But a University of Ottawa PhD candidate recently criticized the video for propagating unrealistic expectations of what people with disabilities should be able to accomplish.
"Once you get something big enough and it has enough views, there's always going to be people that are detracting," Law explained.
"I started doing audacious things like this in 1981 to show people an extreme to get them to move to the middle. That's exactly what this project is all about," Law said.
"This isn't making a public society and our state of the union affairs address," he said.
"This is simply a video promoting the Olympic Games to get people to realize that, in my opinion, the Paralympians are just as talented as the 'real ones.'"

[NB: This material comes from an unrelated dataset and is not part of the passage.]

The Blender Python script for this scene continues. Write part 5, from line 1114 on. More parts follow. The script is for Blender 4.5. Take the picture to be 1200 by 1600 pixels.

Hit the 'jackpot' with adoptive parents

Law was born in 1960, and was one of Canada's first so-called "thalidomide babies" — infants born with birth defects caused by a drug that was meant to alleviate morning sickness.
At just four days old, Law was put up for adoption and eventually "hit the jackpot" with his adoptive parents, he said.
"My mom taught me to sew buttons on rags with my toes, including threading the needles, tying the knots when I was three years old. Who does that?"
His father taught him to skate, and as with most kids, Law fell flat on his face the first time he took to the ice.
"Instead of dad scooping me in his arms and taking me for an ice cream, it was like, 'Get off your butt. You're making a mess!'"

Image | Alvin Law

Caption: Law demonstrates eating a hamburger for CBC host Doug Dirks in studio. (CBC)

Law said society has "come light years" with regard to inclusion and awareness for people living with disabilities.
"I remember what it felt like to be looked at all the time, to be stared at all the time, to be given these looks of, 'Oh my God, you're disgusting,'" said Law, who grips his hamburgers between his first and second toe to eat.
Today, the most common thing he hears when he's out interacting with people is, "Wow, that's cool man," he said.
"When I was 16, I wasn't feeling real cool. Now I am."